I had to look the title up and make sure this was the song I couldn’t get out of my brain. And indeed, it was In the Hall of the Mountain King, a song composed by Edvard Grieg, a Norwegian composer in 1875. In-the-Hall was the music played in a popular play of the time, Peers Gynt, about a troll king threatening a young man who’d ravaged his daughter. Where in the world did I hear this song before? I certainly have never seen the play, Peers Gynt. Then it hit me. I got hooked on this classical piece of music at the same time I became familiar with most of the classical music I know: Bugs Bunny cartoons in the 1960’s.
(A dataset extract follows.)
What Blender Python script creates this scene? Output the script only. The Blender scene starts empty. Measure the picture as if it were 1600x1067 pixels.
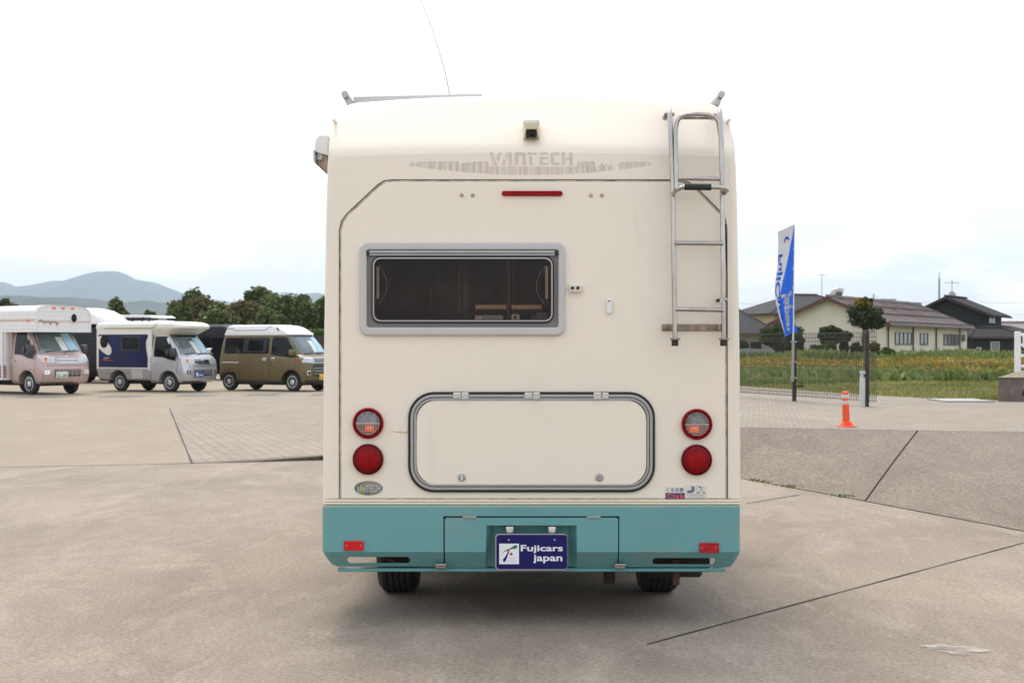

Not only was I introduced to In the Hall of the Mountain King playing as a background track for Bug’s shenanigans, but I also first heard The William Tell Overture in a cartoon where Bugs was being chased through the forest by the mighty hunter, Elmer Fudd.

Is there a reason certain music catches our attention and erupts out our mouths over and over again as if we were broken bots? Whenever I’m around my mother and we’re driving together in the car both she and I have been known to break out into that old Baptist hymn: Blessed Assurance, Jesus is Mine. I’m not sure whether it’s the melody or the lyrics of various pieces of music that burrows so deeply into our psyche. But I think I know why I’ve been so stuck on Freedom is Coming the past couple weeks. Not only is it a beautiful, hopeful melody, but I think it has special meaning for our family just now. My 97-year-old father-in-law finally passed away this past week. Unsurprisingly, he’s wanted to die for some time now. He’d been imprisoned in a frail, sick body and it was time to let it go. For Wes, freedom has come—oh yes we know.